Question

Give an example of a group with 105 elements

Answer 1

Since 105 = 3*5*7
we can get a group of 105 elements
by taking Z_3 x Z_5 X Z_7.
The direct product of these 3 cyclic groups gives
a group with 105 elements.
We can also write all this additively
and use the direct sum instead of the direct product.
An actual group with 105 elements is
the group of integers mod 105 under addition.
Now you need 2 groups with 44 elements.
Same idea.
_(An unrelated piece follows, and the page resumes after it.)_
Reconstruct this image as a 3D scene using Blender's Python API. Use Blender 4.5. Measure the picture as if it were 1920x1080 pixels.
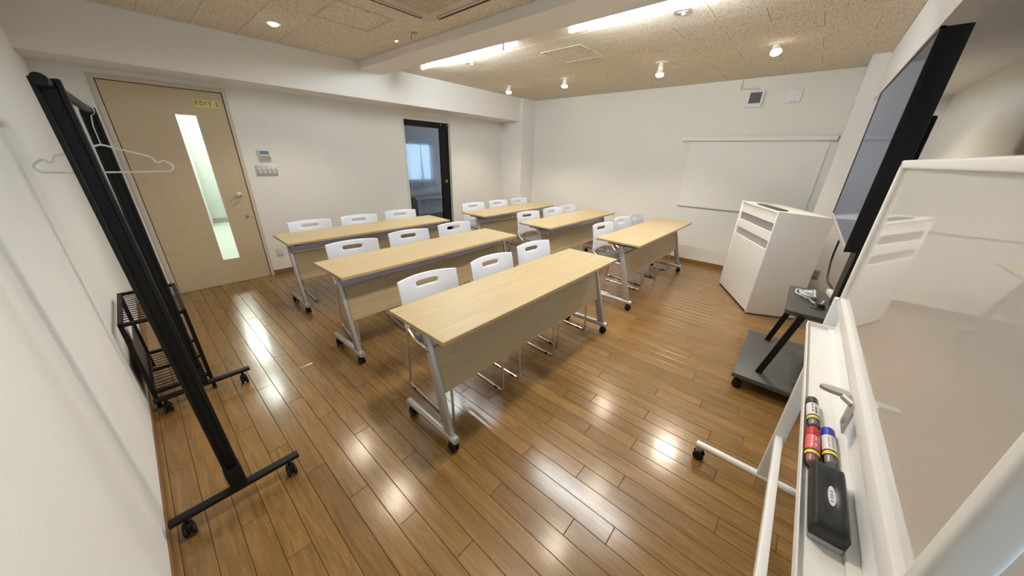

Also, I'll give you a way
of getting a concrete example of a group with 44 elements.
Note that 44 = 2²*11
So we can get a group with 44 elements
by taking either Z_4 x Z*_11, the direct
product of cyclic groups of orders 4 and 11
or Z_2 x Z_2 x Z_11, the direct product of a
Klein 4 group with a cyclic group of order 11.
Here is a way to get a concrete example of one
of these groups.
Consider the group U_92, the group of reduced
residues mod 92. The order of U_n is φ(n),
where φ(n) is Euler's φ function, the number
of whole numbers less than n and relatively prime to n.
But φ(92) = φ(4) * φ(23) = 2*22 = 44.
Since this group is abelian(all the U_n are)
I computed the order of every element of U_92 with PARI
and found that every element had order 1, 2, 11 or 22.
So there is no element of order 4 and U_92
must be isomorphic to Z_2 x Z_2 x Z_11.